今こそ「庭」の原点に(その1)  | 株式会社 豊造園代表のコラム

今こそ「庭」の原点に
(その1)

株式会社豊造園
代表取締役 小野天下

1.はじめに

「庭」というと日本人の多くは、「日本庭園」を思い浮かべます。

学術者の多くは、日本庭園か公共空間を研究し、生涯携わる個の庭についての研究がほとんどなされていないように見受けられます。

今後、わたしたちが、「庭」とどう向き合うかについて論じてみたいとおもいます。

2.現状

お庭のイメージ

1975年ごろの一戸建て住宅は、ほとんどが木造瓦葺き、敷地面積は50~60坪で生け垣をめぐらし、門柱か門塀に門扉がついて、門から玄関までのアプローチがありました。

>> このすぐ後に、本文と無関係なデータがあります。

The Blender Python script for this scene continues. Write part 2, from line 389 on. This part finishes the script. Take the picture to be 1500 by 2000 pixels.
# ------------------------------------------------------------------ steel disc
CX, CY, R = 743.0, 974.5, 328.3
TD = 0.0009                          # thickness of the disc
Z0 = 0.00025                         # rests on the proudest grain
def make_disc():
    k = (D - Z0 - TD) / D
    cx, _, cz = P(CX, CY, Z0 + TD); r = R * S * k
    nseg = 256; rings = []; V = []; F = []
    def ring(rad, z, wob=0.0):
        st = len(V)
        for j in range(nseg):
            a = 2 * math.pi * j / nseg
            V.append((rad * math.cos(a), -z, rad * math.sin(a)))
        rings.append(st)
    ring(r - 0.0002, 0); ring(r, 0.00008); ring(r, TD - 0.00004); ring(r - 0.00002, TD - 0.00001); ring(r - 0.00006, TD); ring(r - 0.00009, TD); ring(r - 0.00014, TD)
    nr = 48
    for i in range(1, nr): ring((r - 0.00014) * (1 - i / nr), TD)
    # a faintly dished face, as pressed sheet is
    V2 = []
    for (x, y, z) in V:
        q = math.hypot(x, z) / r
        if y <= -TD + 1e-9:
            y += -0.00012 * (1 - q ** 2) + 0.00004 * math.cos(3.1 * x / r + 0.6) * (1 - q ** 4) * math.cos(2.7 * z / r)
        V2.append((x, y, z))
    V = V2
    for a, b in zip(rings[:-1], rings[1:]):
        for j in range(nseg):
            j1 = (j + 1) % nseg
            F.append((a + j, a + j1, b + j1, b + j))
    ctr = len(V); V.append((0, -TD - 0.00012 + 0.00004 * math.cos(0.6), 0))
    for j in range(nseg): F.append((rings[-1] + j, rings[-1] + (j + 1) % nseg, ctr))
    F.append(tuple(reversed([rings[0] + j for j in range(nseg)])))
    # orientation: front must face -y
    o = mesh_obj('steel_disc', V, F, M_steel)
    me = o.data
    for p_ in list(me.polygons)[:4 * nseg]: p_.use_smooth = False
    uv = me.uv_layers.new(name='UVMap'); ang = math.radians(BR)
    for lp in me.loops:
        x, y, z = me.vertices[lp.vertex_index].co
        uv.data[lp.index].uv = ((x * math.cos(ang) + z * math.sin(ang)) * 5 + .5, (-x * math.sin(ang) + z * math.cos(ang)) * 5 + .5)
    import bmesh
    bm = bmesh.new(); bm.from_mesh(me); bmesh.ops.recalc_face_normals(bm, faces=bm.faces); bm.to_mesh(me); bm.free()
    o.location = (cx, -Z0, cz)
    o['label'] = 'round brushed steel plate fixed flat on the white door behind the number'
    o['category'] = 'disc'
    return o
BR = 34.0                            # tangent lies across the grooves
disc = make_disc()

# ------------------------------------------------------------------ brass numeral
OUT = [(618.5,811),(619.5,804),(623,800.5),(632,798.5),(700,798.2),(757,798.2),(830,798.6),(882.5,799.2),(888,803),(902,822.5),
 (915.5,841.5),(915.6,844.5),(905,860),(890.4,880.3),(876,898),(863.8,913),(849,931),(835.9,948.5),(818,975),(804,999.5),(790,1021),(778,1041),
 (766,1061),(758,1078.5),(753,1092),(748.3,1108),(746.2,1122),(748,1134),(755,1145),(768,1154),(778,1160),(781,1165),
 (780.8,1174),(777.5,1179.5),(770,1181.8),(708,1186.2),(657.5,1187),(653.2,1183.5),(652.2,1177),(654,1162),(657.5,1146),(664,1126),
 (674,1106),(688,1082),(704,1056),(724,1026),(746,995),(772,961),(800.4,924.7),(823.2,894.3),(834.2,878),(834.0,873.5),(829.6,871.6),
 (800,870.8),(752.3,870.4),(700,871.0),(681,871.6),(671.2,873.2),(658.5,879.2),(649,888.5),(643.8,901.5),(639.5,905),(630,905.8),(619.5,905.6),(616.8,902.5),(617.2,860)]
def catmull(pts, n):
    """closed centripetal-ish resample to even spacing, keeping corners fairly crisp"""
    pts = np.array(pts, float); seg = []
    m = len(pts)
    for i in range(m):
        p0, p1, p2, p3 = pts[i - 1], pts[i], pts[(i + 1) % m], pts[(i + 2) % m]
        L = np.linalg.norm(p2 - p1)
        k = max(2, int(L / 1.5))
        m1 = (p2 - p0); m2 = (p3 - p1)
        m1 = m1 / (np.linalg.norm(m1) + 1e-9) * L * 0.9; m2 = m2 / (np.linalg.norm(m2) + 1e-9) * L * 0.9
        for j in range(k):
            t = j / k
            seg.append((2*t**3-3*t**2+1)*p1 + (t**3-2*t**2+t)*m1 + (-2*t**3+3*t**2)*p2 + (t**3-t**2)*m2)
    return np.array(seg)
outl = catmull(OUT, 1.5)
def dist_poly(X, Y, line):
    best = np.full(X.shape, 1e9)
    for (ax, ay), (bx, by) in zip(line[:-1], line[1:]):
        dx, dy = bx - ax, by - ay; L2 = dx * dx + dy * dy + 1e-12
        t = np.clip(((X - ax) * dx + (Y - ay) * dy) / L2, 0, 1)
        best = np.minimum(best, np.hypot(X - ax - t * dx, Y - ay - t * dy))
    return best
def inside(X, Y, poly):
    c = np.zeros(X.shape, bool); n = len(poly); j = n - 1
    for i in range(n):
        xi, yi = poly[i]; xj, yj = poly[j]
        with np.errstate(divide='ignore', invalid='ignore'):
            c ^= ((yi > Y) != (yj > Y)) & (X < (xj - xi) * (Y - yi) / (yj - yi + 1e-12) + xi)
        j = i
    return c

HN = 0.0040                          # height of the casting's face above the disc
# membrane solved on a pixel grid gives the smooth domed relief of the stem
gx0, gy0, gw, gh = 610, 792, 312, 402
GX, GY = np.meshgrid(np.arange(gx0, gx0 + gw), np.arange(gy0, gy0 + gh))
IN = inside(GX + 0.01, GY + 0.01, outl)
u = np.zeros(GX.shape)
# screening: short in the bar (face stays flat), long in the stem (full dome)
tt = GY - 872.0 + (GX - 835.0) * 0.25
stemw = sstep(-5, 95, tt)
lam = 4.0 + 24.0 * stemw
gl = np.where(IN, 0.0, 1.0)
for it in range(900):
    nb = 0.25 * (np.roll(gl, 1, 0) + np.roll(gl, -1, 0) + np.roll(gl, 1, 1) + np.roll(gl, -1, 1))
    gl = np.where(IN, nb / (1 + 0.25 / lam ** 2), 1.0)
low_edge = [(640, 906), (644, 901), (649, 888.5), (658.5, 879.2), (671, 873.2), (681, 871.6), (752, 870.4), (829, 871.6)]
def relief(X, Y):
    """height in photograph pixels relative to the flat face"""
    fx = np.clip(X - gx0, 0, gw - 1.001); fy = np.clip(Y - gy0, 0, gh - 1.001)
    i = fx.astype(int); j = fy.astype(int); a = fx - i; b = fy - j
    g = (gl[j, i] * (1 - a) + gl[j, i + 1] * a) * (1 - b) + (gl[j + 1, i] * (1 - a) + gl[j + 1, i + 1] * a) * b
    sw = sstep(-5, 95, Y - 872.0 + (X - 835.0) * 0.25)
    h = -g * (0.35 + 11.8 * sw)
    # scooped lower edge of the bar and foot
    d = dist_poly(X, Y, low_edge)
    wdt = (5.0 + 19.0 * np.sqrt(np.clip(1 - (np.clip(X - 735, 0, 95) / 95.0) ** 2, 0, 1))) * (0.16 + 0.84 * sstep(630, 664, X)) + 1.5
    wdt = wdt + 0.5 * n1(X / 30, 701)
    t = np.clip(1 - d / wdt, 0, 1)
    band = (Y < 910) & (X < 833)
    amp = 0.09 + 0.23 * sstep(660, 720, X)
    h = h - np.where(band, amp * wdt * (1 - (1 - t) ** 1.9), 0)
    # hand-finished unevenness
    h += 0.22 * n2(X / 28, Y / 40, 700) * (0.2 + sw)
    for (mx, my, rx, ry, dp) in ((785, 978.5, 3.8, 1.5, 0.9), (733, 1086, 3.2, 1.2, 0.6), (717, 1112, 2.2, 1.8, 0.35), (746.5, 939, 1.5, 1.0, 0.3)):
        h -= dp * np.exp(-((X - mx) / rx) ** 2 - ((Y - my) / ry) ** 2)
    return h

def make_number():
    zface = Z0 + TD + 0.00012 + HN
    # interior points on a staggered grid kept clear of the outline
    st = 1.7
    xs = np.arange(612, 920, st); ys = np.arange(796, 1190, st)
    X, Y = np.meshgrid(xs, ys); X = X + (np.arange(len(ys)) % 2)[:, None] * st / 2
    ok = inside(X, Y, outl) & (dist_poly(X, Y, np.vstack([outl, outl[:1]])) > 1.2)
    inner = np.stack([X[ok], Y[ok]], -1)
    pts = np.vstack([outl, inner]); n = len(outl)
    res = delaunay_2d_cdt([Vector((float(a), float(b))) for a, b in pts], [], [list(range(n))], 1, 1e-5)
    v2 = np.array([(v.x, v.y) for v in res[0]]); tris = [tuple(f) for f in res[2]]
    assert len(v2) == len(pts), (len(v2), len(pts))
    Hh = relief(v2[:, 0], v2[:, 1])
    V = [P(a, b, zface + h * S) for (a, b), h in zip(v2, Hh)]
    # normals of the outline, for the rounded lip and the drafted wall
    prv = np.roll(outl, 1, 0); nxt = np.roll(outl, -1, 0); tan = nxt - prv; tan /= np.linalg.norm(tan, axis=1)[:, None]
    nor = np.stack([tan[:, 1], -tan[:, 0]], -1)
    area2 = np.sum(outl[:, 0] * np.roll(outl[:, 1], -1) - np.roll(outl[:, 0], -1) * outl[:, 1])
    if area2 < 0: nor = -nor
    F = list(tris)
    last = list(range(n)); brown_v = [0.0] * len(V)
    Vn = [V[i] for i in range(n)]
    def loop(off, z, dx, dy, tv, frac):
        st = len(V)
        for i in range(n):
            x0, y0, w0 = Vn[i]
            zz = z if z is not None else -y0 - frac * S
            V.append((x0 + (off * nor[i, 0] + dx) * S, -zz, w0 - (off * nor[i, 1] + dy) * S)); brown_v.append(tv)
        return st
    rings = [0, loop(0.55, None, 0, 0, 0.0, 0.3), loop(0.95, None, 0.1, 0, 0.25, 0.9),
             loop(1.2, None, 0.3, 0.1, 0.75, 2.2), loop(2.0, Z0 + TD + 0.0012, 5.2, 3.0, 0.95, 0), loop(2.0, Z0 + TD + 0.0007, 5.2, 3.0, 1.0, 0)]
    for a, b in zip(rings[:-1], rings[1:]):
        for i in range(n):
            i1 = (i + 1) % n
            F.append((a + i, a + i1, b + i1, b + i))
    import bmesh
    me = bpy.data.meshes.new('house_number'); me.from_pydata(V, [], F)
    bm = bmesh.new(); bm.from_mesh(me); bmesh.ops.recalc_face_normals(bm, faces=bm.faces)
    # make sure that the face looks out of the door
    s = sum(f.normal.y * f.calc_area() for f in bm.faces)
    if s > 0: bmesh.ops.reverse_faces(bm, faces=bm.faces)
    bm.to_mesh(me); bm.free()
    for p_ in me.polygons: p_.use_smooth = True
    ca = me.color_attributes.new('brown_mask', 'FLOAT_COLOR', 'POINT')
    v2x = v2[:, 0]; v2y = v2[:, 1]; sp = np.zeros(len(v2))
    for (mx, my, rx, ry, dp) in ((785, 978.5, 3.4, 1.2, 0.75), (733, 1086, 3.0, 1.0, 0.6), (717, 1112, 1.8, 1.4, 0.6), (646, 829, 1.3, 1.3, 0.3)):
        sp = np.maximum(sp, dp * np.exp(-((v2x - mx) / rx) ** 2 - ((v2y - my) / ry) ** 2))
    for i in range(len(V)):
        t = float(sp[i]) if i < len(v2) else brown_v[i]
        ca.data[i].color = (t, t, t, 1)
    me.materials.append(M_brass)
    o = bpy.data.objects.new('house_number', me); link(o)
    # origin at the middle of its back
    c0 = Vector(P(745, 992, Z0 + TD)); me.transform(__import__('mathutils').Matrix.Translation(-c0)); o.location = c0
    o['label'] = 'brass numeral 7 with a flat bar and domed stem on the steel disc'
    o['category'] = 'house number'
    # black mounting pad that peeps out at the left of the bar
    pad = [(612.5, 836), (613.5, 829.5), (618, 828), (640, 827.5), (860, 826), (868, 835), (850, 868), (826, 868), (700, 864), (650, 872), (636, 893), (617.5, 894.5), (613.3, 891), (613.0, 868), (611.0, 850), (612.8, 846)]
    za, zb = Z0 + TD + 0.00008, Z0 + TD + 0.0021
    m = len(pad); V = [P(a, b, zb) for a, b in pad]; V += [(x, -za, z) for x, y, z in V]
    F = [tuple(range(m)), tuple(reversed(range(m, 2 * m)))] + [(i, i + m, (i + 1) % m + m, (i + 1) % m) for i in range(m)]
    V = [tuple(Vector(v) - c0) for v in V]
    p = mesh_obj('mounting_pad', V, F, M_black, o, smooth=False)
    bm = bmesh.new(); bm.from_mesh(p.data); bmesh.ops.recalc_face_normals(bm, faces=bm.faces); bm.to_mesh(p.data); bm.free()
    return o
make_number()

他は灯篭や庭石、手水鉢等が据えてあり庭木が植わっている日本庭園に近い庭が一般的で、車庫は1台分あるかないかといったところです。

お庭のイメージ

そのうち、一戸建ての住宅に座敷と応接間があり、庭を和風と洋風と半分ずつ作るようになりました。

いまでは、木造の和風建築が少なくなり、プレハブや木造風の和風ではない家が増えてきました。床の間、座敷がなくなり畳も消えました。

同時に車庫が1台から数台へと増え、庭のスペースが追いやられています。

お庭のイメージ

高さ2メートルぐらいの木を2~3本植えてあとは防草シートや人工芝を張っているケースも見られます。

法律も、建物の方は、建築基準法で国民の生命・健康・財産の保護のため、建築物の敷地・設備・構造・用途についてその最低基準を定めています。

しかし、庭に関しては、風致地区には規制があるものの、個人住宅には、最低基準がほとんどありません。

3.庭の付加価値

自然に近い環境で遊ぶ機会がなく、電子メディアからの刺激過剰と運動不足、そしてアレルギー症の子供が増えています。

また、大人もストレス社会の中で、うつ病などの精神疾患を患う人が増加しています。

そこで期待されるのが「自然」です。

幼少期は、自然の中で遊ぶことで五感を育み、動植物など他への関心、運動神経を発達させるなどし、発見、気づき、探索という行動をとります。

また、セラピー効果も証明されています。

私たちにとって一番身近な自然は、「庭」であり、私たちの生活に「庭」は欠かせないものです。

4.理想的な庭

お庭のイメージ

私たちが推奨する「生活提案の庭づくり」があります。

それは、生活環境、ライフスタイルを踏まえ環境を調査し、最適なデザインを検討した庭づくりです。

それは、四季を楽しむ、自然エネルギー(風や光、雨)を活用する、自然素材の有効活用(石、木材、植物)など環境に配慮し、住む人はもちろん、近隣の人や通る人にも配慮した庭となります。

最近、野菜の高騰を受け、家庭菜園をする人が増えてきているようです。自給自足ですね。

当たり前ですが、植物は、酸素を生成します。

私たち人間は、植物が作り出した酸素を吸って生きています。

最近の緑化離れをみると、酸素も自給自足という考え方も必要ではないかと思えてきます。

5.最後に

以上のことを踏まえ、住宅地における20%の緑化率の義務化を進めるべきではないかと強く思います。

防災の観点からみても有効な提案ではないかと考えています。

造園業衰退と言われる時代ですが、本当に必要なものを扱う我々造園業者は、今こそ警鐘を鳴らさなければいけないと考えています。